WHAT IS BEING ASKED → Check each line of the material below for "oakgal". Report how many have it, with no other words.

[3D scene scripts]

────

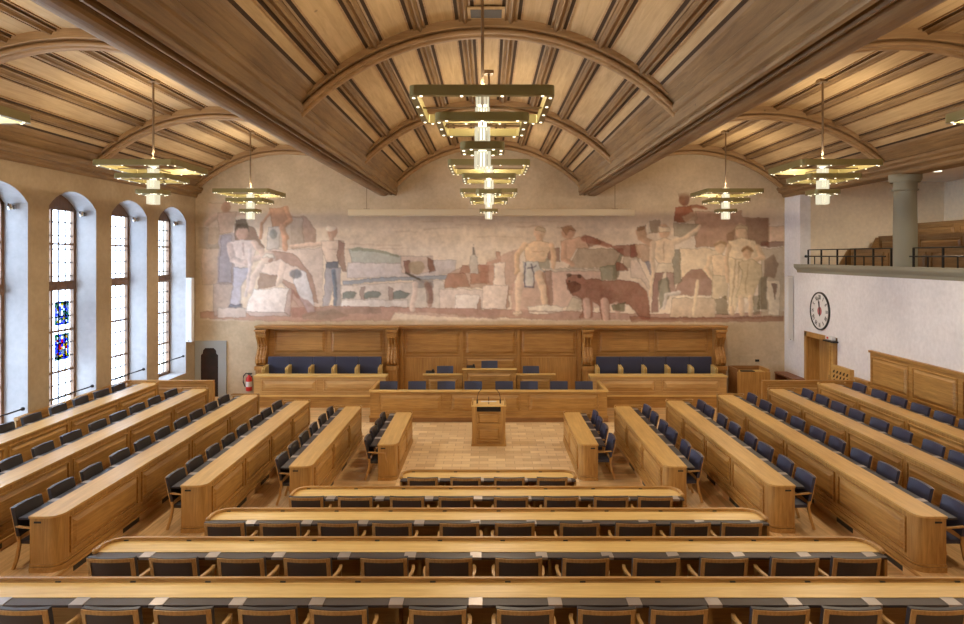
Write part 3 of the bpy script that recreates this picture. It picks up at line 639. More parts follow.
# balcony bench rows
for i, (bx, zt, zb, ye) in enumerate(((11.55, 5.10, 4.05, 21.0), (12.75, 5.50, 4.3, 21.5), (13.95, 5.92, 4.6, 21.55))):
    lab = ('lowest balcony bench with a plain oak back, nearest the railing', 'middle oak balcony bench behind the column, between two others', 'topmost oak balcony bench against the far balcony wall')[i]
    y0 = 8.0
    r = thing('gallery_bench', lab, 'bench', (bx, y0, zb-.0), 0, 'oak benches on the balcony')
    L_ = ye-y0; h = zt-zb
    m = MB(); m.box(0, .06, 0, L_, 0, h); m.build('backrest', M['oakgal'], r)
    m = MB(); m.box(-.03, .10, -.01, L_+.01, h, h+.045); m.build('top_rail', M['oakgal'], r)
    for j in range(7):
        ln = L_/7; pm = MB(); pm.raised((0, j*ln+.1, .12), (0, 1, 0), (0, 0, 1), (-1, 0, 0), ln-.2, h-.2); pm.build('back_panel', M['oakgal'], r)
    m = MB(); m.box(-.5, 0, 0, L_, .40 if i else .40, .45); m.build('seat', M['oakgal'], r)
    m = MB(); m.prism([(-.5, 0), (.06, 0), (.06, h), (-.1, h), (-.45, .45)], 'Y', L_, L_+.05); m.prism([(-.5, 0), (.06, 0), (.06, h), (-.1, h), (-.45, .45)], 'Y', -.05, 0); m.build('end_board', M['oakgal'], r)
    if i:
        st = MB(); st.box(bx-.6, BX if i == 2 else bx+.6, 6, YO, 4.05 if i == 1 else 4.05, zb-.001); struct(st.build('floor', M['planksY']))
# dark coat on the lowest bench
bg = thing('dark_coat', 'black coat hung over the lowest balcony bench beyond the railing', 'coat', (11.42, 15.05, 4.45))
cm = MB(); 
cm.prism([(-.14, .02), (.16, .0), (.17, .3), (.12, .52), (.02, .60), (-.1, .5), (-.15, .3)], 'X', -.06, .10); cm.build('coat_body', M['black'], bg, smooth=True)
cm = MB(); cm.tube([(0.02, .12, .5), (0.02, .24, .42), (.02, .28, .2)], .05, 8); cm.build('sleeve', M['black'], bg, smooth=True)
cm = MB(); cm.lathe([(.001, 0), (.03, .02), (.03, .05), (.001, .07)], (.03, -.28, .62), 10)

# wainscot on the right wall
def panelled(name, label, x, y0, y1, z0, z1, s, npan, midrail=None):
    r = thing(name, label, 'wall panelling', (x, y0, z0)); L_ = y1-y0; h = z1-z0
    MB().box(min(0, s*.05), max(0, s*.05), 0, L_, 0, h).build('backing_board', M['oakY'], r)
    MB().box(min(0, s*.10), max(0, s*.10), -.01, L_+.01, h, h+.06).build('top_moulding', M['oakY'], r)
    pw = L_/npan
    for i in range(npan):
        m = MB(); m.raised((s*.05, i*pw+.08, (midrail or 0)+.12), (0, 1, 0), (0, 0, 1), (s, 0, 0), pw-.16, h-(midrail or 0)-.22); m.build('panel', M['oakY'], r)
    if midrail:
        MB().box(min(0, s*.09), max(0, s*.09), 0, L_, midrail-.04, midrail+.03).build('middle_rail', M['oakY'], r)
    return r
panelled('wall_panelling', 'high oak wall panelling with raised fields behind the raised right-hand seats', WR, 5.9, 17.75, .765, 2.31, -1, 7, .55)
panelled('low_wall_panelling', 'low plain oak strip of wall panelling between high panelling and the right screen', WR, 17.78, 18.5, .765, 1.45, -1, 1)
panelled('window_wall_panelling', 'low oak panelling under the tall left windows', WL, 14.2, 18.5, .765, 1.36, 1, 3)
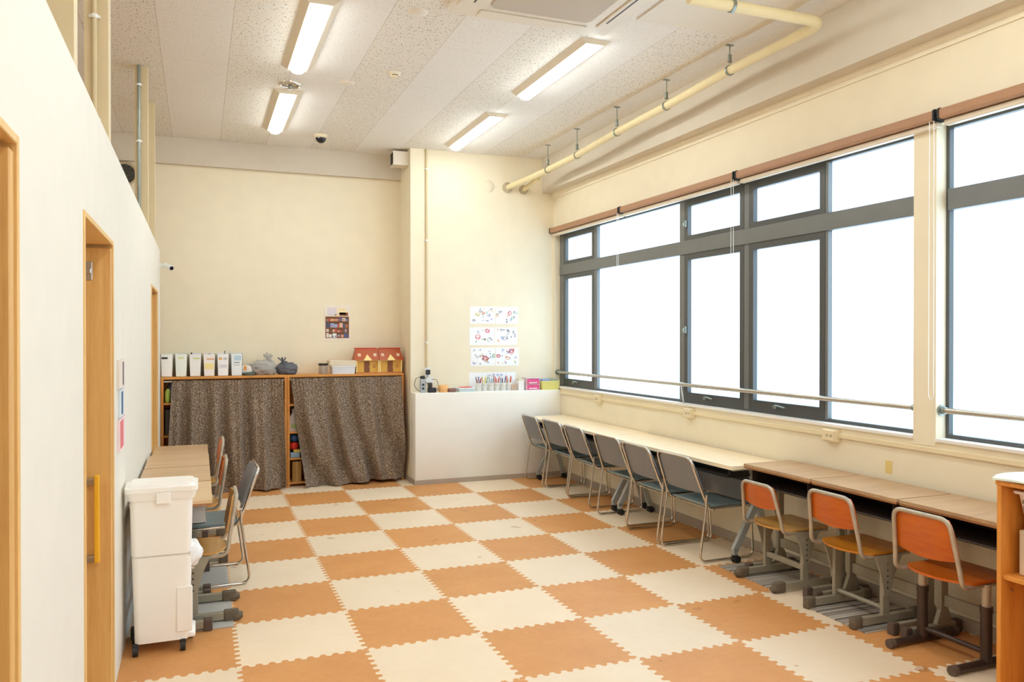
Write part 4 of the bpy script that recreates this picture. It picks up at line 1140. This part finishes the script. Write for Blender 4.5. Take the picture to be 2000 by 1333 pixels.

────

EXERCISE RESPONSE → 5